• Extracted records
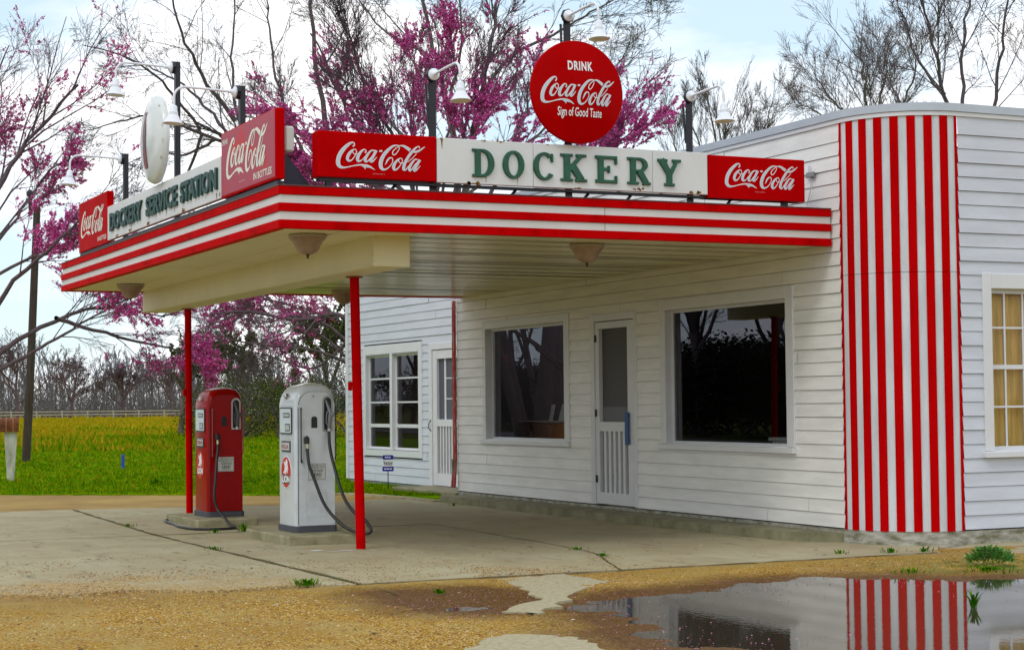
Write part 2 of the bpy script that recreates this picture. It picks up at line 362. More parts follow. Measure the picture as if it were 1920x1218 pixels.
def opening(parent, fr, s0, s1, t0, t1, rec, cl=.09, cr=.12, ct=.10, cb=0., cols=1, rows=1, mun=.02, sill=.06, gm=None, name='window', label=None, sash=.03, split=None):
    """a window: casing and jambs, a sill, and a recessed pane in its sash"""
    w = M(); e = .026
    w.bbox(s0-cl, s0, t0-cb, t1+ct, -.06, e, .004, fr=fr); w.bbox(s1, s1+cr, t0-cb, t1+ct, -.06, e, .004, fr=fr)
    w.bbox(s0-.001, s1+.001, t1, t1+ct-.004, -.06, e-.002, .004, fr=fr)
    if cb: w.bbox(s0-.001, s1+.001, t0-cb+.003, t0, -.06, e-.002, .004, fr=fr)
    d = -rec-.03
    w.box(s0-.03, s0+.001, t0-.02, t1+.02, d, -.055, fr=fr); w.box(s1-.001, s1+.03, t0-.02, t1+.02, d, -.055, fr=fr); w.box(s0-.03, s1+.03, t1-.001, t1+.03, d, -.055, fr=fr)
    w.box(s0-.03, s1+.03, t0-.03, t0+.001, d, -.055, fr=fr)
    root = w.build(name, TRIM, parent)
    if label: root['label'] = label
    q = M(); k = sash
    q.box(s0+.001, s0+k, t0+.001, t1-.001, -rec-.02, -rec+.012, fr=fr); q.box(s1-k, s1-.001, t0+.001, t1-.001, -rec-.02, -rec+.012, fr=fr)
    q.box(s0+k, s1-k, t0+.001, t0+k, -rec-.02, -rec+.0115, fr=fr); q.box(s0+k, s1-k, t1-k, t1-.001, -rec-.02, -rec+.0115, fr=fr)
    for i in range(1, cols):
        x = s0+(s1-s0)*i/cols; q.box(x-mun/2, x+mun/2, t0+k, t1-k, -rec-.012, -rec+.008, fr=fr)
    rr = split or [t0+(t1-t0)*j/rows for j in range(1, rows)]
    for j, z in enumerate(rr):
        m2 = mun*(2.2 if (split and j == 0) else 1); q.box(s0+k, s1-k, z-m2/2, z+m2/2, -rec-.010, -rec+(.010 if m2 == mun else .014), fr=fr)
    q.build('sash', TRIM, root)
    if sill:
        q = M(); q.bbox(s0-cl-.02, s1+cr+.02, t0-cb-sill, t0-cb-.003, -.05, .06, .006, fr=fr); q.build('sill', TRIM, root)
    q = M(); q.quad(fr(s0, t0, -rec), fr(s1, t0, -rec), fr(s1, t1, -rec), fr(s0, t1, -rec)); q.build('pane', gm or GLASS, root)
    return root
st = thing('service_station', (4.5, 3, 0), 'white clapboard service station with rounded red striped corner and flat roof', 'building')
zp, zt = .13, 3.87
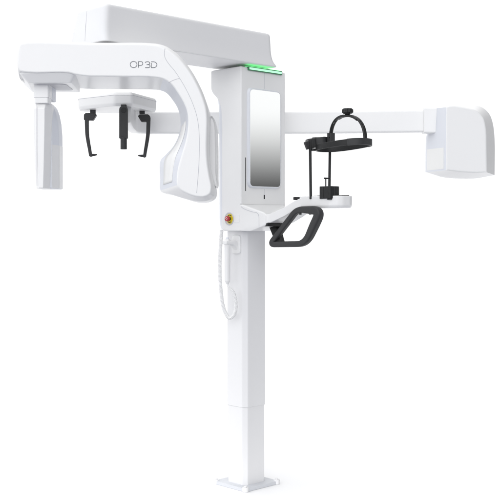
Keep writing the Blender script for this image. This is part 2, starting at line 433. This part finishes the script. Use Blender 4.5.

• Exercise requirements
Keep the pictures out of the copy and return the rest of the data above exactly.

• Answer for the task
Write part 2 of the bpy script that recreates this picture. It picks up at line 362. More parts follow. Measure the picture as if it were 1920x1218 pixels.
def opening(parent, fr, s0, s1, t0, t1, rec, cl=.09, cr=.12, ct=.10, cb=0., cols=1, rows=1, mun=.02, sill=.06, gm=None, name='window', label=None, sash=.03, split=None):
    """a window: casing and jambs, a sill, and a recessed pane in its sash"""
    w = M(); e = .026
    w.bbox(s0-cl, s0, t0-cb, t1+ct, -.06, e, .004, fr=fr); w.bbox(s1, s1+cr, t0-cb, t1+ct, -.06, e, .004, fr=fr)
    w.bbox(s0-.001, s1+.001, t1, t1+ct-.004, -.06, e-.002, .004, fr=fr)
    if cb: w.bbox(s0-.001, s1+.001, t0-cb+.003, t0, -.06, e-.002, .004, fr=fr)
    d = -rec-.03
    w.box(s0-.03, s0+.001, t0-.02, t1+.02, d, -.055, fr=fr); w.box(s1-.001, s1+.03, t0-.02, t1+.02, d, -.055, fr=fr); w.box(s0-.03, s1+.03, t1-.001, t1+.03, d, -.055, fr=fr)
    w.box(s0-.03, s1+.03, t0-.03, t0+.001, d, -.055, fr=fr)
    root = w.build(name, TRIM, parent)
    if label: root['label'] = label
    q = M(); k = sash
    q.box(s0+.001, s0+k, t0+.001, t1-.001, -rec-.02, -rec+.012, fr=fr); q.box(s1-k, s1-.001, t0+.001, t1-.001, -rec-.02, -rec+.012, fr=fr)
    q.box(s0+k, s1-k, t0+.001, t0+k, -rec-.02, -rec+.0115, fr=fr); q.box(s0+k, s1-k, t1-k, t1-.001, -rec-.02, -rec+.0115, fr=fr)
    for i in range(1, cols):
        x = s0+(s1-s0)*i/cols; q.box(x-mun/2, x+mun/2, t0+k, t1-k, -rec-.012, -rec+.008, fr=fr)
    rr = split or [t0+(t1-t0)*j/rows for j in range(1, rows)]
    for j, z in enumerate(rr):
        m2 = mun*(2.2 if (split and j == 0) else 1); q.box(s0+k, s1-k, z-m2/2, z+m2/2, -rec-.010, -rec+(.010 if m2 == mun else .014), fr=fr)
    q.build('sash', TRIM, root)
    if sill:
        q = M(); q.bbox(s0-cl-.02, s1+cr+.02, t0-cb-sill, t0-cb-.003, -.05, .06, .006, fr=fr); q.build('sill', TRIM, root)
    q = M(); q.quad(fr(s0, t0, -rec), fr(s1, t0, -rec), fr(s1, t1, -rec), fr(s0, t1, -rec)); q.build('pane', gm or GLASS, root)
    return root
st = thing('service_station', (4.5, 3, 0), 'white clapboard service station with rounded red striped corner and flat roof', 'building')
zp, zt = .13, 3.87
Keep writing the Blender script for this image. This is part 2, starting at line 433. This part finishes the script. Use Blender 4.5.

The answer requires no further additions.